Gisela unnd Walther


Den verstreuten und dennoch wie üblich exakt datierten »Entwürffen« können wir entnehmen, daß der Plan, den alten, auf Boccaccio zurückgehenden und bald auch von Petrarca behandelten Griselda-Stoff ins Thüringische zu verlegen, Blasius von Manstedten schon seit Anfang der 1720er Jahre beschäftigt hat. Tatsächlich müssen wir in der dramatischen Ausgestaltung des Sujets eine künstlerische Hauptaufgabe des Dichters erkennen. Gegenüber dem flüssig und rasch aufs Papier und zum Selbstverlag gebrachten Schäferspiel »Friedrich unnd Gerlinde« sehen wir hier das Zusammenwachsen zahlloser Einzelstücke, zu denen überdies eine Reihe in sich abgeschlossener Werke – etwa der »Lobgesang auf die Größe des HErrn« oder auch das »Loblied beim Aufgang der hellen Sonnen« – hinzutreten, um an geeigneten Stellen die Handlung gewissermaßen meditativ aufzuhalten.
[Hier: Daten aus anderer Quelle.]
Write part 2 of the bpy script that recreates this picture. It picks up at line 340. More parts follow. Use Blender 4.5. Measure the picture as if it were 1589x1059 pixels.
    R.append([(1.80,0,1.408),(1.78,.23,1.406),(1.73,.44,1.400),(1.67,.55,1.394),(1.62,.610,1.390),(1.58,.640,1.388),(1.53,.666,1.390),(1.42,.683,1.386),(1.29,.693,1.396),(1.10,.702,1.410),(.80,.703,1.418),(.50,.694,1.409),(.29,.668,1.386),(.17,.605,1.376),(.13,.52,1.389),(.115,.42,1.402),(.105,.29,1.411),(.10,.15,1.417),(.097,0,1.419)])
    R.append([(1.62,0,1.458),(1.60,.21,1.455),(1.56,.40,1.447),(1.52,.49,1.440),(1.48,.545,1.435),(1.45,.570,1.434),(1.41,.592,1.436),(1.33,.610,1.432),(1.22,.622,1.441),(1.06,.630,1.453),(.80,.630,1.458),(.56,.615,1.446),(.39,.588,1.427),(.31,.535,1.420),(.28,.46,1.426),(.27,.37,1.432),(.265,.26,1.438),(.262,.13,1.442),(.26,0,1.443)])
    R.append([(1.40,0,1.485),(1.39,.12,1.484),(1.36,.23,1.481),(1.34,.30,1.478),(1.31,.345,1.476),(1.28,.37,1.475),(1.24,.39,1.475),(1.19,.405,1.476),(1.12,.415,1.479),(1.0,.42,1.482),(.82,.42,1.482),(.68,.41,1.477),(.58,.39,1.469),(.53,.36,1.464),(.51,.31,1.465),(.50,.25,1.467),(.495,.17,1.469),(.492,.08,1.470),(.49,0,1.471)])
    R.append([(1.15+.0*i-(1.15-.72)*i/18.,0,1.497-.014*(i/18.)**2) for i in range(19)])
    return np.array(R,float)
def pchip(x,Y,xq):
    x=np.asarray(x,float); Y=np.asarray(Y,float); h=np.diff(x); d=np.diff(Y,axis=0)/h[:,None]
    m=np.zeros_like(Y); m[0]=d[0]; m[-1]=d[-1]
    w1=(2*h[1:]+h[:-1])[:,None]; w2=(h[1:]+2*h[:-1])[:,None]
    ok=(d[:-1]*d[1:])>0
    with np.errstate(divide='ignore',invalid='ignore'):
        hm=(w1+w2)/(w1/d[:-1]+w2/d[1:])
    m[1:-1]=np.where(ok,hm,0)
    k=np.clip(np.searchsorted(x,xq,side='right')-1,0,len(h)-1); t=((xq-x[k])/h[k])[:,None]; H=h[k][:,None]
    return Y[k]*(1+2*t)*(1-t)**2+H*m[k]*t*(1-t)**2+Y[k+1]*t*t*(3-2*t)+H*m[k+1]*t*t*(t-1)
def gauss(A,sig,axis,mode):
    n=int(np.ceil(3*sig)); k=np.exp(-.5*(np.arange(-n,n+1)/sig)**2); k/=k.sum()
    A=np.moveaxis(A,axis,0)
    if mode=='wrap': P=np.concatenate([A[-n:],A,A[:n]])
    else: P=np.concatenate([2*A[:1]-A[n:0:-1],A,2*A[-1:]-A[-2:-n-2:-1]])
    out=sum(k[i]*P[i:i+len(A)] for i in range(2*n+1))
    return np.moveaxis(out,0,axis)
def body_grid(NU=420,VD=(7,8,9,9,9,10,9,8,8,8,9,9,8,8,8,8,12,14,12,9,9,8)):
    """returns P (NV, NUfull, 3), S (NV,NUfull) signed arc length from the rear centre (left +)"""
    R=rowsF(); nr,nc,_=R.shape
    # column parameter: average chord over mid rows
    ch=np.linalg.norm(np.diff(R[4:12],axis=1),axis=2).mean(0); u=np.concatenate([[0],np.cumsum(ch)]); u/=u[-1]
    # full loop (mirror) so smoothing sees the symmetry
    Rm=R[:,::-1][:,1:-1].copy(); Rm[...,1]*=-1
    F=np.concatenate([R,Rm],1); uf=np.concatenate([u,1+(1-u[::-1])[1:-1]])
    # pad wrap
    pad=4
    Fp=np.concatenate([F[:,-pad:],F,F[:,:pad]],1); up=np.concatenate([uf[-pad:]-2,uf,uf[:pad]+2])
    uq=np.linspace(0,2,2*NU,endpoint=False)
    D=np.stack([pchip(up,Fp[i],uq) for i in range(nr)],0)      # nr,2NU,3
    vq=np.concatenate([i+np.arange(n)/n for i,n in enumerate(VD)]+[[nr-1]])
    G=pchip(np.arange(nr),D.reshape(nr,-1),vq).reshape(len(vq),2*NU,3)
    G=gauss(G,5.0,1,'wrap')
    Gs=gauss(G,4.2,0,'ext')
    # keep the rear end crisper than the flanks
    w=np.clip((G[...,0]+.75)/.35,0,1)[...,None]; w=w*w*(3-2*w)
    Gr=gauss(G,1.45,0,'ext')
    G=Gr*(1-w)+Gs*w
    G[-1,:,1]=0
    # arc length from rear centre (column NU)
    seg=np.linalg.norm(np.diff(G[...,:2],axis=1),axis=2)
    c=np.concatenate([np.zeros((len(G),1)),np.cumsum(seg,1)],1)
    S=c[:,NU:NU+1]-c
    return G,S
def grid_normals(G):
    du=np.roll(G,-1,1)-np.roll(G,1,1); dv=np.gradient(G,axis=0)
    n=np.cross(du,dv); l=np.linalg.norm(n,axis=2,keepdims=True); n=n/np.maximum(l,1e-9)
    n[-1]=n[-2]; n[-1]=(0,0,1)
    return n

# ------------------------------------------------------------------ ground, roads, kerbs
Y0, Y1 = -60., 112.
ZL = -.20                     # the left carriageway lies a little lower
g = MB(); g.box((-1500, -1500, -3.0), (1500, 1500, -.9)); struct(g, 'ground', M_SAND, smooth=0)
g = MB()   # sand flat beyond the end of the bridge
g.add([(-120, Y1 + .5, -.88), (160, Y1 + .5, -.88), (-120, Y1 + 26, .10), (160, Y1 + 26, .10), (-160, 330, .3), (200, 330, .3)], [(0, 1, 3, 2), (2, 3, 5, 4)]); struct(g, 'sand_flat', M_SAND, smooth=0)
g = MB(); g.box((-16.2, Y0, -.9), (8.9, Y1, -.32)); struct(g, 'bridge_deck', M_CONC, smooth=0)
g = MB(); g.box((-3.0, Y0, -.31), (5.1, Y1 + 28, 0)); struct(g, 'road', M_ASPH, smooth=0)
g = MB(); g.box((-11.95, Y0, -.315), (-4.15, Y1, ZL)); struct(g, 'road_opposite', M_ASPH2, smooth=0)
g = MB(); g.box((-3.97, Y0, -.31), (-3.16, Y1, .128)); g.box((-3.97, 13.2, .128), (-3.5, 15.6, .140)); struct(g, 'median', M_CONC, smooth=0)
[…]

Und es ist wohl nicht verfehlt anzunehmen, daß Blasius von Manstedten das umfangreiche Drama zunächst als Opernlibretto [1] begonnen hat: Die Einbeziehung einiger Eigenkompositionen könnte noch als modischer Tribut verstanden werden; der in mehreren Akten auftretende Chor hingegen sowie die in den Skizzen vermerkten Hinweise »Aria«, »“Duetto« usw. lassen keinen Zweifel an der ursprünglichen Absicht des Verfassers übrig.